The woman said Rudolph, who had punched her in the face, kicked her sides and legs when she knelt down to grab the baby, crying on the floor.
Patrolman Charles Swanson, in charge of the investigation, said the infant is doing fine.
Police did not have to hunt for Rudolph to arrest him on the new charges -- he returned to the jail Monday as required, Swanson said.
Once notified by police of what happened, Municipal Judge Elizabeth A. Kobly revoked Rudolph's work release privileges.
Case history
On March 18, Rudolph had pleaded no contest to domestic violence and violating the protection order issued two months' earlier by common pleas Judge Beth A. Smith.
Judge Kobly sentenced him to 180 days in jail, giving credit for 30 days already served.
On March 26, Judge Kobly granted Rudolph work release privileges, allowing him to work from 9 a.m. to 4:30 p.m. for R. Faison Plumbing & amp; Heating in Hubbard. A letter from the company in the jail file shows Faison agreed to pay Rudolph $18.75 per hour.

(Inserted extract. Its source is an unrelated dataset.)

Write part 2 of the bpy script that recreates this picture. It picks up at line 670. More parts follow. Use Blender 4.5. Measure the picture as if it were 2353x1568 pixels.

Faison said Rudolph called twice Monday, saying he had car trouble and would be late for work. Faison, who had business in Warren, doesn't know if Rudolph showed at all and learned of the arrest from his nephew, Lt. Howard Faison, who works at the jail.
No attendance check
Wellington said deputies record when inmates leave for court-authorized work and when they return, nothing more. Deputies also check to make sure the inmates arrive back in good shape, that is, not drunk.
No one at the jail, for example, requires that inmates produce pay stubs to verify their employment, Wellington said.
The sheriff suggested that maybe the municipal judges have a system for monitoring those to whom work release privileges have been granted.
He said he always assumed that the court required proof of employment and monitored it.
Judge Kobly assumed the jail did the monitoring.
The judge said she revokes work privileges when informed that inmates are not going to work or doing things they shouldn't be doing while out of jail.
Someone, the judge said, should monitor the work release program, otherwise, "there's room for abuse."
Other offenses
Aside from the new charges, Rudolph has other problems, including owing municipal court $1,330 in past-due fines for his previous convictions. Last December, he was convicted of his third loud music offense.
He received 60 days in jail, all but five suspended, 30 days house arrest, $760 in fines and costs and two years' probation.
Judge Robert P. Milich was notified in March of Rudolph's domestic violence conviction and records show a hearing was scheduled for April 16.
Records don't show that any action took place.
A new domestic violence conviction could result in yet another probation violation.